A driven two-dimensional granular gas with Coulomb friction

• Published in: Physics of fluids (1994) Vol. 17; no. 10; pp. 107102 - 107102-16
• Main Authors: Herbst, Olaf, Cafiero, Raffaele, Zippelius, Annette, Herrmann, Hans Jürgen, Luding, Stefan
• Format: Journal Article
• Language: English
• Published: Melville, NY American Institute of Physics 01.10.2005
• Subjects: Exact sciences and technology; Kinetic and transport theory of gases; Physics; Physics of gases; Physics of gases, plasmas and electric discharges; Modelling; Equations of state; Kinetic theory; Inelastic collision; Friction; Hard-sphere model
• ISSN: 1070-6631; 1089-7666
• DOI: 10.1063/1.2049277

We study a homogeneously driven granular gas of inelastic hard particles with rough surfaces subject to Coulomb friction. The stationary state as well as the full dynamic evolution of the translational and rotational granular temperatures are investigated as a function of the three parameters of the friction model. Four levels of approximation to the (velocity-dependent) tangential restitution are introduced and used to calculate translational and rotational temperatures in a mean field theory.
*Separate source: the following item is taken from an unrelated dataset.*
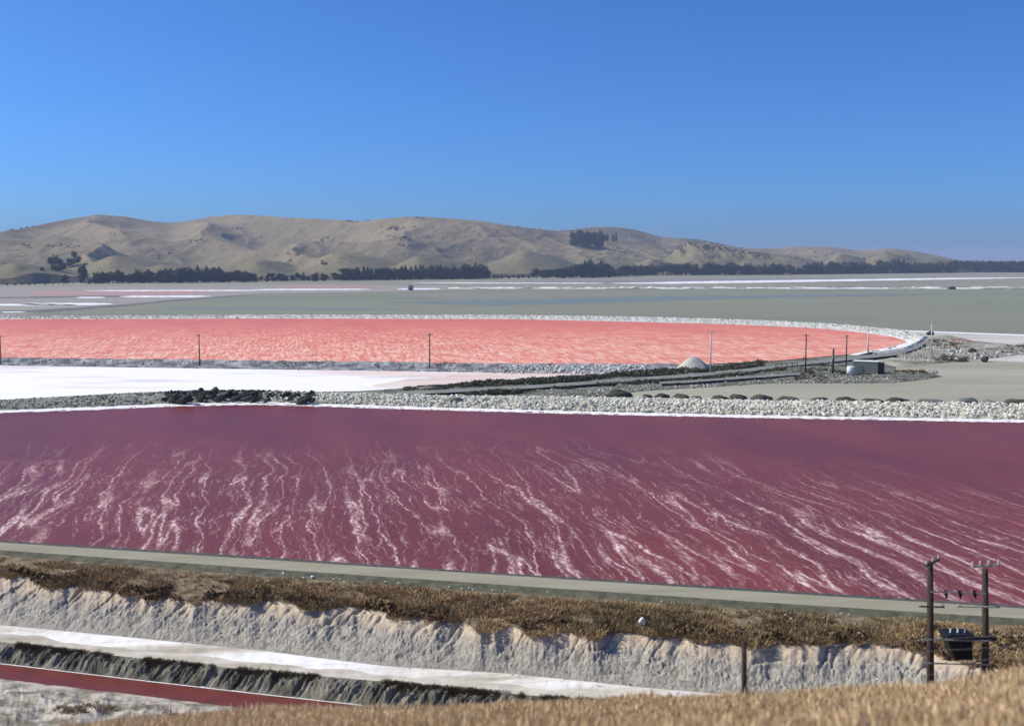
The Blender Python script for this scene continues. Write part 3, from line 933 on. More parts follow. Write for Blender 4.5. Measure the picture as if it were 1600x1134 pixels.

When comparing these theoretical results to numerical simulations of a randomly driven monolayer of particles subject to Coulomb friction, we find that already the simplest model leads to qualitative agreement, but only the full Coulomb friction model is able to reproduce/predict the simulation results quantitatively for all magnitudes of friction. In addition, the theory predicts two relaxation times for the decay to the stationary state. One of them corresponds to the equilibration between the translational and rotational degrees of freedom. The other one, which is slower in most cases, is the inverse of the common relaxation rate of translational and rotational temperatures.